** begin **
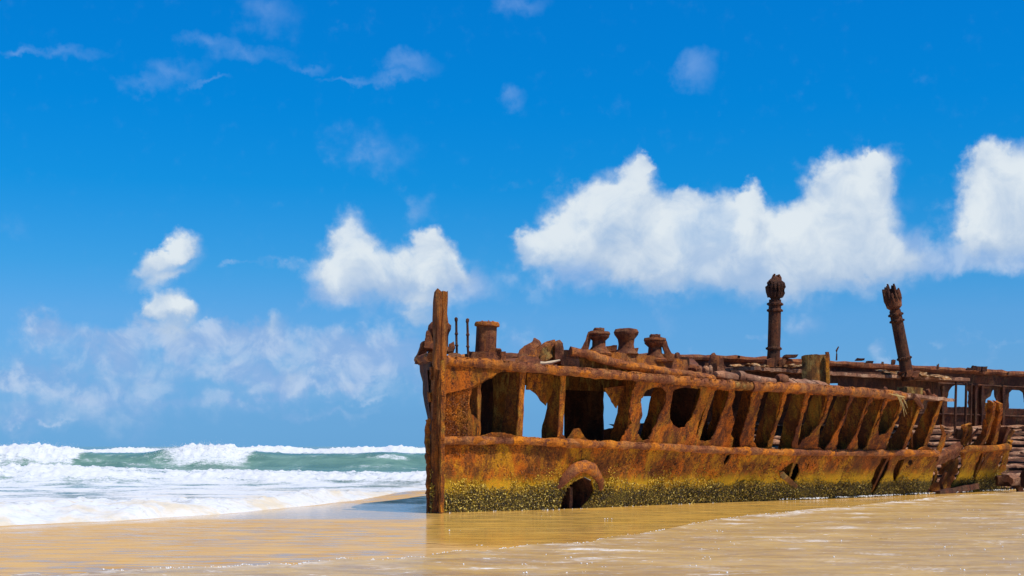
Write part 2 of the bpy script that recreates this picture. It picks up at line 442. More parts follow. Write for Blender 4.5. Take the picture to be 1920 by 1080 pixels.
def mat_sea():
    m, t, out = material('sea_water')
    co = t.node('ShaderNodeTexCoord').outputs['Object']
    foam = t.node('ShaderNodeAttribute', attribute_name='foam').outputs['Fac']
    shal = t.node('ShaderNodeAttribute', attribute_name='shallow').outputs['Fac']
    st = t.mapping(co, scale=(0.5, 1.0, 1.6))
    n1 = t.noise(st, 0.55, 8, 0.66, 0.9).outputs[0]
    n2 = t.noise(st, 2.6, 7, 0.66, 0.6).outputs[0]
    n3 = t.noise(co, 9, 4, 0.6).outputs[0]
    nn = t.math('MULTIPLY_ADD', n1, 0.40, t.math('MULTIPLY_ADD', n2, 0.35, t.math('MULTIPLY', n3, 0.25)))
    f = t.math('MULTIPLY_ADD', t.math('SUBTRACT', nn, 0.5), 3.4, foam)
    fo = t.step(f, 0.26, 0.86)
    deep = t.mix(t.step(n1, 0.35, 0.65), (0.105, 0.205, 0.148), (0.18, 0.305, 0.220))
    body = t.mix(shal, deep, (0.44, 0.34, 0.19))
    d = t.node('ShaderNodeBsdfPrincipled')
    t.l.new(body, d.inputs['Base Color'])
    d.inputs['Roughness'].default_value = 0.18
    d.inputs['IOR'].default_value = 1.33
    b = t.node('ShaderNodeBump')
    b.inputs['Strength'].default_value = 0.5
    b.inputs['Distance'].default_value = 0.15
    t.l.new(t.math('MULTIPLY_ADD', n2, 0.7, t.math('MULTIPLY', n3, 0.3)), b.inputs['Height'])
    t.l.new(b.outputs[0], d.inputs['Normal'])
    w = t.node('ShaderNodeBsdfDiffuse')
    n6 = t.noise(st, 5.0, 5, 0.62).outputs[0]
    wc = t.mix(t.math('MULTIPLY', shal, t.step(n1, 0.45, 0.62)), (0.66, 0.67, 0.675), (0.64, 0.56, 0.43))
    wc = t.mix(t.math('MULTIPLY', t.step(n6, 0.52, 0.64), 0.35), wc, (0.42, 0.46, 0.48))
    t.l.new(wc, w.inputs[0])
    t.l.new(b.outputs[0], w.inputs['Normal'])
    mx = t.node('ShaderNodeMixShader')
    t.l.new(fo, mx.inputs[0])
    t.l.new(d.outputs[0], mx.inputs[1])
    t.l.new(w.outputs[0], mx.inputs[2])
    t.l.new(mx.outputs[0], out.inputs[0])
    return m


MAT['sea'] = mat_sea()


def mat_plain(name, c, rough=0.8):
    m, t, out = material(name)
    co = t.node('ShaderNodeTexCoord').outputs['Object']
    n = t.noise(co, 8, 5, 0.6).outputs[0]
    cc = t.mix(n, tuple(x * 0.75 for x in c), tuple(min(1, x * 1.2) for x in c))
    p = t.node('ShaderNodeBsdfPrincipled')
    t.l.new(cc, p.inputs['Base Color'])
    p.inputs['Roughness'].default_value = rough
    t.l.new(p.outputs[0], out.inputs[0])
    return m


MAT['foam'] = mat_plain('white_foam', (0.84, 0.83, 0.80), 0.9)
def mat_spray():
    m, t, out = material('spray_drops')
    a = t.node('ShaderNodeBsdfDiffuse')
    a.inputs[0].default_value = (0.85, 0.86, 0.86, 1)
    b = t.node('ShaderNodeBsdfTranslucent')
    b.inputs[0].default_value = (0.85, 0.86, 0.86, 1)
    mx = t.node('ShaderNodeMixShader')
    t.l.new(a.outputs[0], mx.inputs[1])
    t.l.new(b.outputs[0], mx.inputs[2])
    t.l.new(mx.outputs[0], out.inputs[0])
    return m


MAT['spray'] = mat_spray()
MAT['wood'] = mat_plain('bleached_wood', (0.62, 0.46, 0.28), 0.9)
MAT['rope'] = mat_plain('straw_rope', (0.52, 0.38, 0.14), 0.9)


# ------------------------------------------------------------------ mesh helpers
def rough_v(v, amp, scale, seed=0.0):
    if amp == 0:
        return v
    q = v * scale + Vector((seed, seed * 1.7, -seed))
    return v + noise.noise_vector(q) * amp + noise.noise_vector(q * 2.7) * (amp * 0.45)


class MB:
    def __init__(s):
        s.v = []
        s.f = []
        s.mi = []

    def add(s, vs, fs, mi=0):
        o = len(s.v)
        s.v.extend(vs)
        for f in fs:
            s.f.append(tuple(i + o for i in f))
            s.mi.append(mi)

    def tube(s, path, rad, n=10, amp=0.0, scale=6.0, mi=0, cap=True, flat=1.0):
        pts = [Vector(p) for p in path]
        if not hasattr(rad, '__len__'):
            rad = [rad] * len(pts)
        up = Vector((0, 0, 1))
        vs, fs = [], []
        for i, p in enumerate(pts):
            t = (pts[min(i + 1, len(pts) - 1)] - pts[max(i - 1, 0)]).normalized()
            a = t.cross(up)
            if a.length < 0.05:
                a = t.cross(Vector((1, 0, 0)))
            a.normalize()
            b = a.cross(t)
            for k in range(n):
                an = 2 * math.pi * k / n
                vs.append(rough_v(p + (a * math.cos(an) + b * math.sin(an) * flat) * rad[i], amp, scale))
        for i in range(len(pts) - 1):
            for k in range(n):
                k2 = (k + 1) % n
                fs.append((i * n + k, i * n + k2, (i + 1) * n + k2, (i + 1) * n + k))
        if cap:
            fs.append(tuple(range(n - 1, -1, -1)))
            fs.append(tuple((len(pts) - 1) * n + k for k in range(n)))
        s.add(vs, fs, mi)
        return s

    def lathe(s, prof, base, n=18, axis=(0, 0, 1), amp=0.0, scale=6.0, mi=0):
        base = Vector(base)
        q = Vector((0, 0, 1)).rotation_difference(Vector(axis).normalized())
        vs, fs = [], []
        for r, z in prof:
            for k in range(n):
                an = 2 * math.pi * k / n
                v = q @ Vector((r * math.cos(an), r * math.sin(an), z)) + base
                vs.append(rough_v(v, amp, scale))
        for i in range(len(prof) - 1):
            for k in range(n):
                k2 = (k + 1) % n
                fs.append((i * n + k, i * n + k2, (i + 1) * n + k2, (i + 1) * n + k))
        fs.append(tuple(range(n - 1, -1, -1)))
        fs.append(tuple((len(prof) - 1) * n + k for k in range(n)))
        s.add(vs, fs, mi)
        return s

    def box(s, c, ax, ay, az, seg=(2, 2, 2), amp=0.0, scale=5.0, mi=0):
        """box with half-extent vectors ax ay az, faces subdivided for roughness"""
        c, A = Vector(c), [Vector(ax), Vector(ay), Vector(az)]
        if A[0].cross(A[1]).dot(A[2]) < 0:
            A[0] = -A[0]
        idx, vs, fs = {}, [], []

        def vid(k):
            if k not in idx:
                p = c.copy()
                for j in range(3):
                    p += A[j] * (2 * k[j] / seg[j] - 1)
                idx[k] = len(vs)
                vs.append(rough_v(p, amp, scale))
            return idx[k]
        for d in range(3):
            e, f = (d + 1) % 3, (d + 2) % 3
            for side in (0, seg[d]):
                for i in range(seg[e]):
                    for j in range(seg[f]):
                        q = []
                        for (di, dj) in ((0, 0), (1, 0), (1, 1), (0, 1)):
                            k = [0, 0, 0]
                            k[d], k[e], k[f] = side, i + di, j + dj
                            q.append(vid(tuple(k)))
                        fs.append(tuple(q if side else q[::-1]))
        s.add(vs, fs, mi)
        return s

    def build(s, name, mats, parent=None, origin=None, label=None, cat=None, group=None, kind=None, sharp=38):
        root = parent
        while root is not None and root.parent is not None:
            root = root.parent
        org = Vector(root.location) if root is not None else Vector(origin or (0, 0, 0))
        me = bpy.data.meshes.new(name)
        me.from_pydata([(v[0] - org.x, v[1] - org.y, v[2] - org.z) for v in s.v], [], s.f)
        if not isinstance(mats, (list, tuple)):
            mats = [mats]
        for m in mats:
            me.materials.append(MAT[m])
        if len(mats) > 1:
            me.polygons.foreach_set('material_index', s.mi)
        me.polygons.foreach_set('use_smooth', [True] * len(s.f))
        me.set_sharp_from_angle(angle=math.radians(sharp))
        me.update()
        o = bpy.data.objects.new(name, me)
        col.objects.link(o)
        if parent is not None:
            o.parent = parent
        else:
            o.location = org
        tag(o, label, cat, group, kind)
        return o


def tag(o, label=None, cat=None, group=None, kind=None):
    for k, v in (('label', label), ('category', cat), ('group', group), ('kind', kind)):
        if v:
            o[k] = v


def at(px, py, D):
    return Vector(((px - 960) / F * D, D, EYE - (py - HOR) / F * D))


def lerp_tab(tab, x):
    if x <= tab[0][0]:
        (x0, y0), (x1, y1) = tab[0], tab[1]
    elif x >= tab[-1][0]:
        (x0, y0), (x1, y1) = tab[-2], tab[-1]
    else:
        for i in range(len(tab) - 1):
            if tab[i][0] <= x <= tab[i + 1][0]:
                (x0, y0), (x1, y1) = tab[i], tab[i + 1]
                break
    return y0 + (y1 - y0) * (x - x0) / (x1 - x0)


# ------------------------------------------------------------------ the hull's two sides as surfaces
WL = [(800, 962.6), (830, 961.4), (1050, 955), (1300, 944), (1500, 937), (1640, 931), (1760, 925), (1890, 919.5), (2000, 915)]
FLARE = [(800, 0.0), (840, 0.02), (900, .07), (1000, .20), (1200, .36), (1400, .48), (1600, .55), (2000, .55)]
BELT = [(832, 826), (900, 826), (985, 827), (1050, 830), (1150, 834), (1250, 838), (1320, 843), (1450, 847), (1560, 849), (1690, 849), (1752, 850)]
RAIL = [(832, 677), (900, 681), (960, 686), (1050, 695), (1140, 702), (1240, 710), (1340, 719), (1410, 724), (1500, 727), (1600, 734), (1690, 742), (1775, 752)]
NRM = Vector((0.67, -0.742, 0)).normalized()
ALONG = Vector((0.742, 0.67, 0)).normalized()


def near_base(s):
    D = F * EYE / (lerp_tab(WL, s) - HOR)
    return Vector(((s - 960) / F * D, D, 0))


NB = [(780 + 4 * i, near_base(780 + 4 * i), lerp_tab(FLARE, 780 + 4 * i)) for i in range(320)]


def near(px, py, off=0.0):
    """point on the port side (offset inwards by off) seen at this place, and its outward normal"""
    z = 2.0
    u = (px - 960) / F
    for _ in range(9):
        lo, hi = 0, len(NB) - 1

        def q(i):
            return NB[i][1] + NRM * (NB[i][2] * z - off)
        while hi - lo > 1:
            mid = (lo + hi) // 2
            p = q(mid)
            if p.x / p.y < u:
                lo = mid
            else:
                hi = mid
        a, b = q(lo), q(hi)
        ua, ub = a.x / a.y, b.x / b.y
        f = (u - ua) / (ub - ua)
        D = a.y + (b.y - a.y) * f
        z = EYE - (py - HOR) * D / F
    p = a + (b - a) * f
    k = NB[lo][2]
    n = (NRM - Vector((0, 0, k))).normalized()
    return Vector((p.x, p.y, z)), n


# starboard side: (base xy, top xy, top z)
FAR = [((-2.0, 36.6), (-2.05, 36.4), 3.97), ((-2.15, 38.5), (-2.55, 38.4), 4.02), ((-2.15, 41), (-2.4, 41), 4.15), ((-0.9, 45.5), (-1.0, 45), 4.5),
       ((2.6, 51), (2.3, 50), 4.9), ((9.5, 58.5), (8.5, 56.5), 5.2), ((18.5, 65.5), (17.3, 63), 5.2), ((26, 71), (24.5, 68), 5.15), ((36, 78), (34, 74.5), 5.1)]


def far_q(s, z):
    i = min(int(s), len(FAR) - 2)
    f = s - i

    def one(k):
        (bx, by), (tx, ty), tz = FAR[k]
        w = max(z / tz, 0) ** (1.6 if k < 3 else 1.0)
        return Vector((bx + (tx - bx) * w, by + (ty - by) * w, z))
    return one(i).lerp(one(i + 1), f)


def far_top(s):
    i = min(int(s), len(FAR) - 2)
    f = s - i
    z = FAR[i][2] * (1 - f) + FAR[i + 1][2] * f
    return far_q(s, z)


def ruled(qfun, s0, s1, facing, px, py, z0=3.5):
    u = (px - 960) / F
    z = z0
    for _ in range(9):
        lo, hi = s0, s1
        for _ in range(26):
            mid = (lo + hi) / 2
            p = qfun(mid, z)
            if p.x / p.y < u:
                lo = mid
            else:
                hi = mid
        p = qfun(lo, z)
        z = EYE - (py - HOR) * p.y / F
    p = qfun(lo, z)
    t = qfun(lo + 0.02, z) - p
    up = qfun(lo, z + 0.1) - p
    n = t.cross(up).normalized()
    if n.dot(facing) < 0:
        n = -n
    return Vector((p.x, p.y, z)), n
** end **
** begin **
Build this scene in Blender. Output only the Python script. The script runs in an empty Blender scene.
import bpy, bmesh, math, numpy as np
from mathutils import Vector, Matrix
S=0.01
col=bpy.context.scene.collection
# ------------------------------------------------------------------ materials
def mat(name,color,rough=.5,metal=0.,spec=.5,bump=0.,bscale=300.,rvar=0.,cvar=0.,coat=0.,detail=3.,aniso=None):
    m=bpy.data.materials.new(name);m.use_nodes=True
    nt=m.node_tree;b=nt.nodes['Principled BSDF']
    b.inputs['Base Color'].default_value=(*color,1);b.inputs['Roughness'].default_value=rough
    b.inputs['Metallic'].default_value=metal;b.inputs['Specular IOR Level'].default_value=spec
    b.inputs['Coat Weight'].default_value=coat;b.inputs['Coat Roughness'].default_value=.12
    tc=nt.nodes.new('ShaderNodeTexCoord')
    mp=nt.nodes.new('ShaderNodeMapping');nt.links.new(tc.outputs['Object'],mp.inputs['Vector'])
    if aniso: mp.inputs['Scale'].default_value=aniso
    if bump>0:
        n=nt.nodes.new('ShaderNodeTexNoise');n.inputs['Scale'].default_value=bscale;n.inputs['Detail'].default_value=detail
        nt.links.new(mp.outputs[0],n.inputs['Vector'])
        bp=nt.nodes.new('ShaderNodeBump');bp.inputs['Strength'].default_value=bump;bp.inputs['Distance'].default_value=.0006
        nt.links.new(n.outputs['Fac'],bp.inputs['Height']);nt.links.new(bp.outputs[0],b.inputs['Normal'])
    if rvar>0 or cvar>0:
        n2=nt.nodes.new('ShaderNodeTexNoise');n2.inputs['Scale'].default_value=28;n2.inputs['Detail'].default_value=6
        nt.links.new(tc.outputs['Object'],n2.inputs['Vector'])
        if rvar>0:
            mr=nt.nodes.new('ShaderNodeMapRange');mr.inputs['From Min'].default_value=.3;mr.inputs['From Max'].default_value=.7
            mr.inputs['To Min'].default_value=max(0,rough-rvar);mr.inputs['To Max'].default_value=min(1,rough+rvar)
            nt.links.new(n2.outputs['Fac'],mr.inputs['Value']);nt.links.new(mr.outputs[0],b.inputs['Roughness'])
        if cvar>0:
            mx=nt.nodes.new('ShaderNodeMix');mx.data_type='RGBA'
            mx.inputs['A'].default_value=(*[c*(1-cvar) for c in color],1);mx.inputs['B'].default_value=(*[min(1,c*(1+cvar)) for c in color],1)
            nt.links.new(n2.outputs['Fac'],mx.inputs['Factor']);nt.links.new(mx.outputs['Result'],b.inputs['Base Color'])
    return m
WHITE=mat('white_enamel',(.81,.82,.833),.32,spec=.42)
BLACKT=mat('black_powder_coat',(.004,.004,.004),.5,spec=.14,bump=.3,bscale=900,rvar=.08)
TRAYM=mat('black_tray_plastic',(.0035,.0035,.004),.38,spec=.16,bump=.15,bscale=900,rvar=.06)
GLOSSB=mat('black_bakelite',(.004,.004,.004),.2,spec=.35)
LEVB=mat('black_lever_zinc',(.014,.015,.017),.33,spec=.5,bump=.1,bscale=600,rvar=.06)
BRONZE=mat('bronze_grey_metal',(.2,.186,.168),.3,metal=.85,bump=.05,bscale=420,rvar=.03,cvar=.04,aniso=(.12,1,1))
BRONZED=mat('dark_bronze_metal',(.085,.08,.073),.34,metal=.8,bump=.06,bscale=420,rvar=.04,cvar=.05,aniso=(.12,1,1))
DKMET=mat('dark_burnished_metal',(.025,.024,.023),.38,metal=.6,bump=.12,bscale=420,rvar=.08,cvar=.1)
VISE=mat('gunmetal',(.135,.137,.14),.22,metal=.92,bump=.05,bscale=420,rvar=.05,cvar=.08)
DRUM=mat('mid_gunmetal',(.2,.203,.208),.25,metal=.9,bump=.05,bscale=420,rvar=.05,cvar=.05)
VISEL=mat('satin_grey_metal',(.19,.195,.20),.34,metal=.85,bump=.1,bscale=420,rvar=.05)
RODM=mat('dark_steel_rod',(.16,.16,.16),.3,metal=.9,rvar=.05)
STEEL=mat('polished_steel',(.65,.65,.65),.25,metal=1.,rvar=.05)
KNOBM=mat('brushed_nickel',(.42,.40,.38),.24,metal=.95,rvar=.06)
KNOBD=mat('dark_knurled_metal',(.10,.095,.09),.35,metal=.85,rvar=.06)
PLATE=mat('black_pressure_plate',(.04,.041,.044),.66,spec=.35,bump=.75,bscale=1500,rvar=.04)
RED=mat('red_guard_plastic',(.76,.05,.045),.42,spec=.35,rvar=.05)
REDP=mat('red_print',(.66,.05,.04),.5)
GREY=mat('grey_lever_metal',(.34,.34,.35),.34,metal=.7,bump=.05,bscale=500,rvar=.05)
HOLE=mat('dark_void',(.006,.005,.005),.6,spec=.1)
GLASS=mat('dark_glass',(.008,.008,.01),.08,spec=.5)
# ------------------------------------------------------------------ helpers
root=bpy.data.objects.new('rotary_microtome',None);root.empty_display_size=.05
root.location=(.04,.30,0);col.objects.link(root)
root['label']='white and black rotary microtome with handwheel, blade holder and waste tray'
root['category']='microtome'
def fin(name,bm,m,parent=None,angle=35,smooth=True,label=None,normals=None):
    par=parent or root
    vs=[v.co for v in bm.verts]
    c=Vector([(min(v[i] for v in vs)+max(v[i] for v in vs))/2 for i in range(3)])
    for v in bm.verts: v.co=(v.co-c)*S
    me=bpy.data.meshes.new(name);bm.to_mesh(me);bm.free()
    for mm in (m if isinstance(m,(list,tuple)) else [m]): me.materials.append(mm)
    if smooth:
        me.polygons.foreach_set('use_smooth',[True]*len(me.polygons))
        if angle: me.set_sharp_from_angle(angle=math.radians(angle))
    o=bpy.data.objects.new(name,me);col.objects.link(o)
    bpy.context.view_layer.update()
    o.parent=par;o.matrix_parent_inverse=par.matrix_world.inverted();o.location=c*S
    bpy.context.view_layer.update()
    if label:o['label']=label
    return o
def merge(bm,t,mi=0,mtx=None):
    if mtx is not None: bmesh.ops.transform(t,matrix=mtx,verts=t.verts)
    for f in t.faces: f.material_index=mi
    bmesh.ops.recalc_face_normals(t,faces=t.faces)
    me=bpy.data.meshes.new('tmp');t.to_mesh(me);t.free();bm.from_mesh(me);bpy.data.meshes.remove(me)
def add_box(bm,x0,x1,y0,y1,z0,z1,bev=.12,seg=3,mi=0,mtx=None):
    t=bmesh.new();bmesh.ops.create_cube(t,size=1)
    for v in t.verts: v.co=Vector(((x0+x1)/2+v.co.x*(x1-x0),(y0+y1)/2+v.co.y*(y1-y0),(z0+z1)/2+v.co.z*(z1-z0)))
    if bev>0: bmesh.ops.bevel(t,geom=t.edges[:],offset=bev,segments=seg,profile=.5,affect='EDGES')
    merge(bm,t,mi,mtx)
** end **
| AIM |
Filter lines by "Blender" and return each hit.

| RESPONSE TO THIS EXERCISE |
Write part 2 of the bpy script that recreates this picture. It picks up at line 442. More parts follow. Write for Blender 4.5. Take the picture to be 1920 by 1080 pixels.
Build this scene in Blender. Output only the Python script. The script runs in an empty Blender scene.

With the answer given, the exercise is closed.